UN Seeking to Tax and Control Food Markets
Written by Alex Newman
A new report released by the United Nations blames the “herd” mentality of investors and poor regulation for volatile commodity prices, suggesting new global “transaction” taxes on trading and more international government involvement in controlling markets as possible solutions.
The whole "study" reeks of arrogance and can hardly be considered objective. The authors, for example, consistently blast investors' "herd behavior," absurdly suggesting that wise global regulators would be able to make markets function more efficiently — if only international institutions had more power. The paper even refers to “tighter regulation of financial investors” and “broader international policy measures, including price stabilization schemes” as needs.
Produced by the UN Conference on Trade and Development (UNCTAD) with support from the Chamber of Workers Vienna, the study — entitled “Price Formation in Financialized Commodity Markets” — focuses specifically on oil, barley, cocoa, maize, sugar, and wheat. After some analysis, the paper begins by attacking the way commodities markets operate. It essentially claims that naïve and greedy “speculators” pursuing quick profits have produced a massive “bubble” in commodities — particularly food and oil — that must now be popped by government to save the poor.
Of course, most economists attribute rising commodity prices to wild money printing and inflation by central banks; uncertainty resulting from reckless fiscal and monetary policy; banking-cartel manipulation of markets; and a genuine increase in demand or decrease in supply. But the anti-capitalist UNCTAD disagrees, holding dysfunctional markets and a lack of regulation responsible instead.

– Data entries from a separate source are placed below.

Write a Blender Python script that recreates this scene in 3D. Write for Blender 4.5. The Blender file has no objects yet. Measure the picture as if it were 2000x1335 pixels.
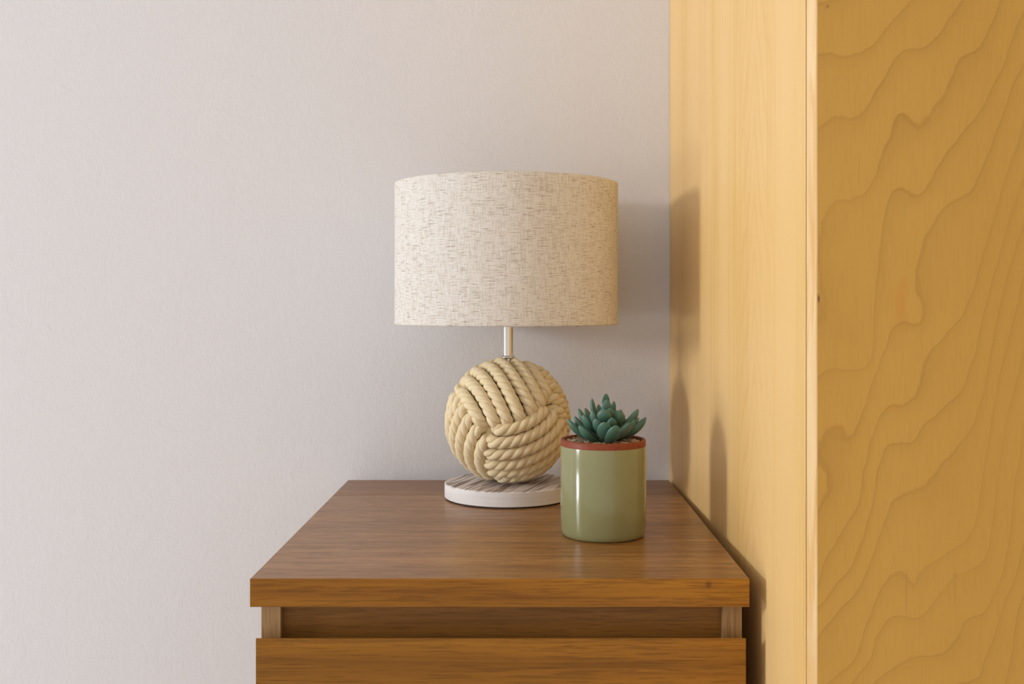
import bpy, bmesh, math, random
import numpy as np
from mathutils import Vector, Matrix, noise as mnoise

# ------------------------------------------------------------------ camera
F = 2099.0            # focal length in pixels of the 2000 x 1335 frame
CX, CY = 1024.0, 591.0
CAMZ = 1.451
S = bpy.context.scene
C = S.collection
cd = bpy.data.cameras.new('camera')
cam = bpy.data.objects.new('camera', cd); C.objects.link(cam)
cam.location = (0, 0, CAMZ); cam.rotation_euler = (math.pi/2, 0, 0)
cd.sensor_width = 36.0; cd.lens = F/2000*36
cd.shift_x = (1000-CX)/2000; cd.shift_y = -(667.5-CY)/2000
cd.clip_start = 0.02
S.camera = cam

# ------------------------------------------------------------------ light
FILL = 0.74
w = bpy.data.worlds.new('world'); S.world = w; w.use_nodes = True
w.node_tree.nodes['Background'].inputs[0].default_value = (1.04, 0.98, 0.93, 1)
w.node_tree.nodes['Background'].inputs[1].default_value = FILL

def area(name, loc, target, sx, sy, power, col, spread=180):
    l = bpy.data.lights.new(name, 'AREA'); l.shape = 'RECTANGLE'; l.size = sx; l.size_y = sy
    l.energy = power; l.color = col; l.spread = math.radians(spread)
    o = bpy.data.objects.new(name, l); C.objects.link(o); o.location = loc
    d = Vector(target)-Vector(loc); o.rotation_euler = d.to_track_quat('-Z', 'Z').to_euler()
    return o
WY0, WY1 = -0.81, -0.11                     # tall narrow window in the left wall
area('window_sky_light', (-5.56, -0.46, 2.08), (0, -0.46, 2.08), 0.66, 1.22, 214, (0.94, 0.985, 1.04))
area('window_garden_light', (-5.56, -0.46, 0.72), (0, -0.46, 0.72), 0.66, 1.32, 80, (0.94, 0.985, 1.04))

vs = S.view_settings
vs.view_transform = 'Standard'; vs.look = 'None'; vs.exposure = 0.07; vs.gamma = 1.0
vs.use_curve_mapping = False

# ------------------------------------------------------------------ helpers
R = random.Random(7)
def P(x, y, D):
    return Vector(((x-CX)*D/F, D, CAMZ-(y-CY)*D/F))

def srgb(r, g, b):
    f = lambda c: (c/255)/12.92 if c/255 <= 0.04045 else ((c/255+0.055)/1.055)**2.4
    return (f(r), f(g), f(b), 1)

def link(name, me, mat=None, parent=None, smooth=False):
    if mat is not None: me.materials.append(mat)
    if smooth:
        for p in me.polygons: p.use_smooth = True
    o = bpy.data.objects.new(name, me); C.objects.link(o)
    if parent is not None: o.parent = parent
    return o
def obj(name, bm, mat=None, parent=None, smooth=False):
    me = bpy.data.meshes.new(name); bm.to_mesh(me); bm.free()
    return link(name, me, mat, parent, smooth)
def empty(name, loc, label=None, cat=None, rz=0, group=None):
    o = bpy.data.objects.new(name, None); C.objects.link(o); o.location = loc
    o.rotation_euler = (0, 0, rz); o.empty_display_size = 0.05
    if label: o['label'] = label
    if cat: o['category'] = cat
    if group: o['group'] = group
    return o
def structure(o): o['kind'] = 'structure'; return o

def box(x0, x1, y0, y1, z0, z1, bev=0.0, seg=2):
    bm = bmesh.new()
    bmesh.ops.create_cube(bm, size=1, matrix=Matrix.Translation(((x0+x1)/2, (y0+y1)/2, (z0+z1)/2)) @
                          Matrix.Diagonal((x1-x0, y1-y0, z1-z0, 1)))
    if bev > 0:
        bmesh.ops.bevel(bm, geom=list(bm.edges), offset=bev, segments=seg, profile=0.5, affect='EDGES')
    return bm
def add_box(bm, x0, x1, y0, y1, z0, z1):
    bmesh.ops.create_cube(bm, size=1, matrix=Matrix.Translation(((x0+x1)/2, (y0+y1)/2, (z0+z1)/2)) @
                          Matrix.Diagonal((x1-x0, y1-y0, z1-z0, 1)))
def lathe(profile, n=96, closed=False, uv=False, name='lathe', rscale=1.0):
    """profile: list of (r, z); returns a mesh with UV u = arc length, v = z"""
    vs_, fs, uvs = [], [], []
    m = len(profile)
    for i in range(n+1):
        a = 2*math.pi*i/n
        for (r, z) in profile:
            vs_.append((r*math.cos(a), r*math.sin(a), z))
            uvs.append((a*rscale, z))
    def idx(i, j): return (i % n)*m + j
    luv = []
    vv = vs_[:n*m]
    rng = m if closed else m-1
    for i in range(n):
        for j in range(rng):
            k = (j+1) % m
            fs.append((idx(i, j), idx(i+1, j), idx(i+1, k), idx(i, k)))
            luv += [uvs[i*m+j], uvs[(i+1)*m+j], uvs[(i+1)*m+k], uvs[i*m+k]]
    me = bpy.data.meshes.new(name); me.from_pydata(vv, [], fs); me.update()
    ul = me.uv_layers.new(name='UVMap')
    for q, c in enumerate(luv): ul.data[q].uv = c
    bm = bmesh.new(); bm.from_mesh(me)
    bmesh.ops.remove_doubles(bm, verts=bm.verts, dist=1e-6)
    bmesh.ops.recalc_face_normals(bm, faces=bm.faces)
    bm.to_mesh(me); bm.free()
    return me

# ------------------------------------------------------------------ material helper
class M:
    def __init__(s, name):
        s.m = bpy.data.materials.new(name); s.m.use_nodes = True
        s.nt = s.m.node_tree; s.b = s.nt.nodes['Principled BSDF']
    def n(s, typ, **kw):
        nd = s.nt.nodes.new(typ)
        for k, v in kw.items():
            if k.startswith('i_'):
                key = k[2:]
                key = int(key) if key.isdigit() else key.replace('_', ' ')
                nd.inputs[key].default_value = v
            else: setattr(nd, k, v)
        return nd
    def l(s, a, b): s.nt.links.new(a, b)
    def math(s, op, a, b=None, c=None):
        nd = s.nt.nodes.new('ShaderNodeMath'); nd.operation = op
        for i, v in enumerate((a, b, c)):
            if v is None: continue
            if isinstance(v, (int, float)): nd.inputs[i].default_value = v
            else: s.l(v, nd.inputs[i])
        return nd.outputs[0]
    def coord(s, kind='Object', scale=(1, 1, 1), rot=(0, 0, 0), loc=(0, 0, 0)):
        t = s.n('ShaderNodeTexCoord'); mp = s.n('ShaderNodeMapping')
        mp.inputs['Scale'].default_value = scale; mp.inputs['Rotation'].default_value = rot
        mp.inputs['Location'].default_value = loc
        s.l(t.outputs[kind], mp.inputs[0]); return mp.outputs[0]
    def noise(s, vec, scale=1, detail=2, rough=0.5, dist=0.0):
        nd = s.n('ShaderNodeTexNoise'); nd.inputs['Scale'].default_value = scale
        nd.inputs['Detail'].default_value = detail; nd.inputs['Roughness'].default_value = rough
        nd.inputs['Distortion'].default_value = dist
        s.l(vec, nd.inputs['Vector']); return nd.outputs[0]
    def ramp(s, fac, stops):
        r = s.n('ShaderNodeValToRGB'); e = r.color_ramp.elements
        while len(e) < len(stops): e.new(0.5)
        for q, (p, c) in zip(e, stops):
            q.position = p; q.color = c if not isinstance(c, (int, float)) else (c, c, c, 1)
        s.l(fac, r.inputs[0]); return r.outputs[0]
    def mix(s, fac, a, b, mode='MIX'):
        nd = s.n('ShaderNodeMix', data_type='RGBA', blend_type=mode)
        for v, i in ((fac, 0), (a, 6), (b, 7)):
            if isinstance(v, (int, float, tuple)): nd.inputs[i].default_value = v
            else: s.l(v, nd.inputs[i])
        return nd.outputs[2]
    def bump(s, h, strength=0.3, dist=0.001):
        nd = s.n('ShaderNodeBump'); nd.inputs['Strength'].default_value = strength
        nd.inputs['Distance'].default_value = dist
        s.l(h, nd.inputs['Height']); s.l(nd.outputs[0], s.b.inputs['Normal']); return nd
    def base(s, c):
        if isinstance(c, tuple): s.b.inputs['Base Color'].default_value = c
        else: s.l(c, s.b.inputs['Base Color'])
    def set(s, **kw):
        for k, v in kw.items(): s.b.inputs[k.replace('_', ' ')].default_value = v
        return s

def mat_wall():
    k = M('painted_wall'); v = k.coord()
    blot = k.noise(v, 1.1, 2)
    k.base(k.ramp(blot, [(0.35, (0.745, 0.715, 0.725, 1)), (0.65, (0.735, 0.72, 0.73, 1))]))
    v2 = k.coord(scale=(1, 1, 0.75))
    h = k.math('ADD', k.noise(v2, 260, 3, 0.6), k.math('MULTIPLY', k.noise(v2, 45, 3, 0.6), 0.8))
    h = k.math('ADD', h, k.math('MULTIPLY', k.ramp(k.noise(v, 42, 1), [(0.74, 0.0), (0.8, 1.0)]), 0.5))
    k.bump(h, 0.42, 0.0009); k.set(Roughness=0.75, Specular_IOR_Level=0.25)
    return k.m
def mat_plain(name, col, rough=0.6, metal=0.0, bump=0.0, bs=200):
    k = M(name); v = k.coord(); nz = k.noise(v, bs, 3)
    a = tuple(c*0.93 for c in col[:3])+(1,); b = tuple(min(1, c*1.06) for c in col[:3])+(1,)
    k.base(k.ramp(nz, [(0.3, a), (0.7, b)])); k.set(Roughness=rough, Metallic=metal)
    if bump: k.bump(nz, bump, 0.0006)
    return k.m

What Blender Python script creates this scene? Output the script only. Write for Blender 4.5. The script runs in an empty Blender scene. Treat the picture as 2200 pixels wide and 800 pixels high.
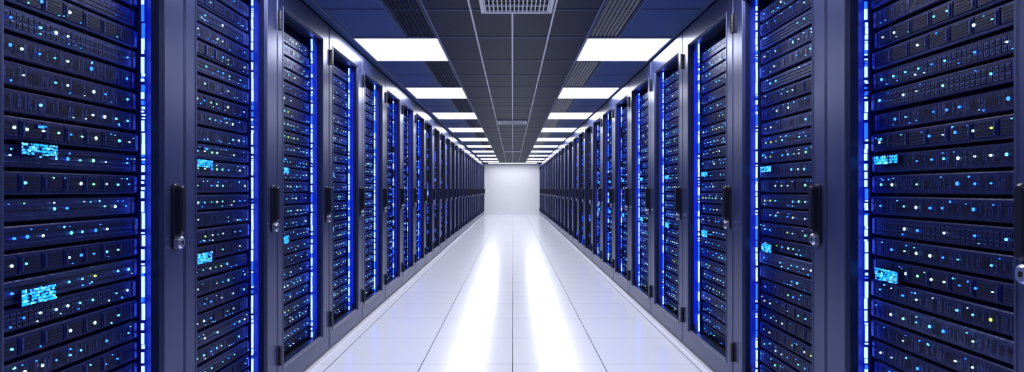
import bpy, math, random
from mathutils import Vector

sc = bpy.context.scene
sc.view_settings.view_transform = 'Standard'
sc.view_settings.look = 'None'

CAM_H = 1.16
CEIL = 2.34
XL, XR = -1.30, 1.255
Y0, Y1 = -0.90, 23.86

# ------------------------------------------------------------------ materials
def newmat(name):
    m = bpy.data.materials.new(name); m.use_nodes = True
    return m, m.node_tree.nodes, m.node_tree.links, m.node_tree.nodes['Principled BSDF']

def pbr(name, col, rough=0.5, metal=0.0, noise=0.0, nscale=20, bump=0.0, spec=0.5, coat=0.0):
    m, N, L, b = newmat(name)
    b.inputs['Base Color'].default_value = (*col, 1)
    b.inputs['Roughness'].default_value = rough
    b.inputs['Metallic'].default_value = metal
    b.inputs['Specular IOR Level'].default_value = spec
    b.inputs['Coat Weight'].default_value = coat
    if noise or bump:
        tc = N.new('ShaderNodeTexCoord'); nz = N.new('ShaderNodeTexNoise')
        nz.inputs['Scale'].default_value = nscale; nz.inputs['Detail'].default_value = 5
        L.new(tc.outputs['Object'], nz.inputs['Vector'])
        if noise:
            mx = N.new('ShaderNodeMix'); mx.data_type = 'RGBA'
            mx.inputs[6].default_value = (*[c*(1-noise) for c in col], 1)
            mx.inputs[7].default_value = (*[min(1, c*(1+noise)) for c in col], 1)
            L.new(nz.outputs['Fac'], mx.inputs[0]); L.new(mx.outputs[2], b.inputs['Base Color'])
        if bump:
            bp = N.new('ShaderNodeBump'); bp.inputs['Strength'].default_value = bump
            bp.inputs['Distance'].default_value = 0.004
            L.new(nz.outputs['Fac'], bp.inputs['Height']); L.new(bp.outputs['Normal'], b.inputs['Normal'])
    return m

def emit(name, col, s, sample=True):
    m, N, L, b = newmat(name)
    b.inputs['Base Color'].default_value = (*[c*0.3 for c in col], 1)
    b.inputs['Emission Color'].default_value = (*col, 1)
    b.inputs['Emission Strength'].default_value = s
    if not sample:
        try: m.cycles.emission_sampling = 'NONE'
        except Exception: pass
    return m

M_frame  = pbr('rack_powder_coat', (0.040, 0.052, 0.150), 0.30, 0.40, 0.06, 6, 0.0, 0.5)
M_edge   = pbr('rack_inner_lip', (0.010, 0.016, 0.08), 0.35, 0.3)
M_body   = pbr('rack_body_dark', (0.006, 0.008, 0.03), 0.6)
M_reveal = pbr('rack_reveal', (0.012, 0.022, 0.17), 0.45)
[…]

"To restore the proper functioning of commodity markets, swift political action is required on a global scale," the report insists. And it has a whole host of ideas for what sort of global “action” it would like to see.
Among the proposals: "direct intervention into the physical or the financial market.” The internationally supervised meddling would involve a "dual global institutional arrangement" enabling a so-called "global intelligence unit" to determine appropriate price levels.
If the bureaucrats deemed that prices did not accurately reflect fundamentals, regulators would intervene. “In financialized commodity markets, as in currency markets, intervention may even make it easier for market participants to recognize the fundamentals,” the report alleges matter-of-factly, claiming that “it is possible for a central bank or another agency to engage in the financial markets as a market maker or as the one institution that is able to shock the market when it overshoots.”
In addition to the direct government-mandated market distortions, the “study” also suggests — hiding behind the passive "has been proposed" — a progressive "multi-tier transaction tax," presumably paid to some international authority. The funds raised through the scheme could then be used to provide “aid” money for dictatorships around the world. "More official development assistance to agriculture in developing countries" is "certainly necessary," the report claims.
“Moreover, introducing a transactions tax system which [sic] could generally slow down financial market activities," the paper explains, apparently assuming that slowing down financial-market trading would be a good thing. The proposed tax could be progressively increased as prices rise, discouraging investors from buying — and thereby preventing price signals from playing their proper role in markets.
International regulatory “authorities” should also require more information about over-the-counter trades, the report claims. And banning some forms of proprietary trading while introducing “internationally coordinated” regulations and “position limits” in the markets would be a good idea, too, according to the authors.
"Tighter regulation of financial investors would facilitate intervention when irregularities are detected,” the paper points out. “Similar regulations should be adopted in all commodity exchanges and countries in order to avoid regulatory migration.” The report also claims that American regulation of major commodity exchanges is better than in Europe, "but it also needs to be tightened in both of them."
Most of the unidentified traders interviewed for the report apparently thought more regulation would be good, too. However, very little information is provided on the interviewees and how they were selected.
But while the UN report essentially treats “speculators” as pariahs to be scorned and regulated, the reality is that investors willing to assume risk — or speculate — provide a valuable function in a free market. As any number of economists can explain, so-called speculation actually increases market efficiency, provides liquidity, and helps producers and consumers determine appropriate prices and effectively gauge supply and demand.
Co-author of the study and UNCTAD director Heiner Flassbeck — a supporter of failed Keynesian economic theories — praised moves by the G-20 group of large nations’ governments to tighten international regulation as a “good start.” Of course, UNCTAD has also repeatedly issued reports attacking free markets, calling for a global fiat currency, and peddling discredited theories about man-made global warming, too.
The global body’s most recent report is getting a lot of attention in the media despite UNCTAD‘s history of extremist propositions. But free-market economists with far better track records for accurate analyses and predictions have other suggestions. Sound money, genuine free trade, and limited government would be a far better solution.